En segundo lugar, tenemos que vivir el amor a Dios en la rectitud y
coherencia de nuestros actos.
Cada cosa que hagamos ha de ser un monumento a su amor. Toda nuestra
vida desde que los levantamos hasta que nos acostamos ha de ser en su honor y
gloria. No podemos separar nuestra vida diaria con sus pequeñeces y grandezas
del amor a Dios. No tenemos más que ofrecerle a Dios. Ahí radica precisamente
la grandeza de Dios que acoge con infinito cariño esas obras tan pequeñas. De
todas formas la verdad del amor siempre está en lo pequeño, porque lo pequeño
es posible, es cotidiano, es frecuente. Las cosas grandes no siempre están al
alcance de todos. Además el que es fiel en lo pequeño, lo será en lo mucho.
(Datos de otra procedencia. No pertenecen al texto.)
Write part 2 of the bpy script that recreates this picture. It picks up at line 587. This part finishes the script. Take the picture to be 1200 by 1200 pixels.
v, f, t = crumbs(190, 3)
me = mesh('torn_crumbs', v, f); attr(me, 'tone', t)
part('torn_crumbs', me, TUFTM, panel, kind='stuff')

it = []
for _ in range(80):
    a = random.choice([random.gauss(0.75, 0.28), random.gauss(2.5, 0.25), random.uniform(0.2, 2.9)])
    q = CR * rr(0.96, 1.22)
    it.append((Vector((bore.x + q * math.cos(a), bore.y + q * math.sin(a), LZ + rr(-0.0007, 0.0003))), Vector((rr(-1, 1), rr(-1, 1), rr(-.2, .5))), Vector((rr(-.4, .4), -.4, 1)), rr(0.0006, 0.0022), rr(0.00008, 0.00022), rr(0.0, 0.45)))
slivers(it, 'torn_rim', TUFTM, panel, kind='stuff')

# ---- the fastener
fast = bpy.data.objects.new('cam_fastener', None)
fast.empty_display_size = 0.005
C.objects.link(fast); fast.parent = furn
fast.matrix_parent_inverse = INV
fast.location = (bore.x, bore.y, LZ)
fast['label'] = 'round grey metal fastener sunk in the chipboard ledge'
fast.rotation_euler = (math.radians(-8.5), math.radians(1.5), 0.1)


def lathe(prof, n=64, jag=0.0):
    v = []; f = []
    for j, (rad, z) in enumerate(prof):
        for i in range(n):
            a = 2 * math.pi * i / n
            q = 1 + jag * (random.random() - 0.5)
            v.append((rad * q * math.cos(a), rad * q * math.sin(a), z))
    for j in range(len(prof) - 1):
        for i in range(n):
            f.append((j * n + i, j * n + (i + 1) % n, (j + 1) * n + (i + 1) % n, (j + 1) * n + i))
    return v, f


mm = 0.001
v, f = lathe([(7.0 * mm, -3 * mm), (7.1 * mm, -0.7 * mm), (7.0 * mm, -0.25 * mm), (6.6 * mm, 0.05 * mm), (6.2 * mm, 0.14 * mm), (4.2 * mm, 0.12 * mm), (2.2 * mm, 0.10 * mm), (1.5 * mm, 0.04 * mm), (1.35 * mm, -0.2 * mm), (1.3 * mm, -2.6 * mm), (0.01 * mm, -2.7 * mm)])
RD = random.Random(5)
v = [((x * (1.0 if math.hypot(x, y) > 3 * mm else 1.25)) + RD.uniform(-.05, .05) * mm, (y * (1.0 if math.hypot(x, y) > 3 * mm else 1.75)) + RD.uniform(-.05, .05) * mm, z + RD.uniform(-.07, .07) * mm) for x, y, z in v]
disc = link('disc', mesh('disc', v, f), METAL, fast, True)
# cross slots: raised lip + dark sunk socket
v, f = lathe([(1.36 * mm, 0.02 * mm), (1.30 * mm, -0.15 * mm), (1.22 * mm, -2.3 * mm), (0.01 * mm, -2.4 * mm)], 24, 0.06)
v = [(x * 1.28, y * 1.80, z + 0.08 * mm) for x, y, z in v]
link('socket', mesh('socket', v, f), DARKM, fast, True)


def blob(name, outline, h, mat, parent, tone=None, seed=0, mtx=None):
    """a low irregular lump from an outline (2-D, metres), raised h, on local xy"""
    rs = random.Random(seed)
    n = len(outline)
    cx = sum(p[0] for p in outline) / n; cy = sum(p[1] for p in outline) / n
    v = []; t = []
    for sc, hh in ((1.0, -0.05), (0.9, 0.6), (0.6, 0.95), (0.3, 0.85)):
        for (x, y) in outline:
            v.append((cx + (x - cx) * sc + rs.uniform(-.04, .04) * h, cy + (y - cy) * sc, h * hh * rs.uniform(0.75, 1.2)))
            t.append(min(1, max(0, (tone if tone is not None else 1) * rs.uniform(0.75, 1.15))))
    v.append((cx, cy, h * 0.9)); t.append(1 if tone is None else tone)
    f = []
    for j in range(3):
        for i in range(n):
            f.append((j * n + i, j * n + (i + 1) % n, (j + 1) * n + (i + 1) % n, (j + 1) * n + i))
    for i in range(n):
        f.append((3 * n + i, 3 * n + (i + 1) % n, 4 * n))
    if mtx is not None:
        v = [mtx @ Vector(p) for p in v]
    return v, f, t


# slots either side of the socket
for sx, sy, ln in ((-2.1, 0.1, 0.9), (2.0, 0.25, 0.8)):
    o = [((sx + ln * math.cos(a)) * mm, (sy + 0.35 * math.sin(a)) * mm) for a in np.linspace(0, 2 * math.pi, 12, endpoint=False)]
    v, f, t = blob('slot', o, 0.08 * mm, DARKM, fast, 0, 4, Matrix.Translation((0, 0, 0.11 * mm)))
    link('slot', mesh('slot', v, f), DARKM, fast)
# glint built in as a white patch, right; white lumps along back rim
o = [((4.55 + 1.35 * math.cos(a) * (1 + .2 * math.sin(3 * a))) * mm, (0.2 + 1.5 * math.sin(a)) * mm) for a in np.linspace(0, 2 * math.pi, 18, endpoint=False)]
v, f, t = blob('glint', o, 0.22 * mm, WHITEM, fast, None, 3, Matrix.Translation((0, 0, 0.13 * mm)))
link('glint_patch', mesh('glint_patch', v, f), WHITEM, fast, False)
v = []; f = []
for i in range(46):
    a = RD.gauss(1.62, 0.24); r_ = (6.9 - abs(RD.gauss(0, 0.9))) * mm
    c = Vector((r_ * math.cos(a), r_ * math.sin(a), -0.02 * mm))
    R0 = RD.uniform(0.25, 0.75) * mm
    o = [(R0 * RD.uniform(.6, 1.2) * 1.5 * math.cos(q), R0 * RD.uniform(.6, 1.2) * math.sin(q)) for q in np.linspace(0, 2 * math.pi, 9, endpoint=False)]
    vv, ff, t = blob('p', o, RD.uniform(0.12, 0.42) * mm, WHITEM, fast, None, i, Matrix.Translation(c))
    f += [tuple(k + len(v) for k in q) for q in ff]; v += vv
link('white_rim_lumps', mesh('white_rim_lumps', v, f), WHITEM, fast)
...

Y en tercer lugar, tenemos que vivir el amor a Dios en la entrega real y veraz
al prójimo por Él. "Si alguno dice: Yo amo a
Dios y odia a su hermano, es un mentiroso, pues quien no ama a su hermano, a
quien ve, no pude amar a Dios a quien no ve" (1 Jn 4,20). El amor a Dios en el prójimo es difícil, pero es muchas veces el más
veraz. Hay que saber que se está amando a Dios cuando se dice NO al egoísmo, al
rencor, al odio, a la calumnia, a la crítica, a la acepción de personas, al
juicio temerario, al desprecio, a la indiferencia, a etiquetar a los demás; y cuando se dice SÍ
a la bondad, a la generosidad, a la mansedumbre, al sacrificio, al respeto, a
la amistad, a la comprensión, al buen hablar. La caridad con el prójimo va íntimamente ligada a la caridad hacia Dios.
Es una expresión real del amor a Dios.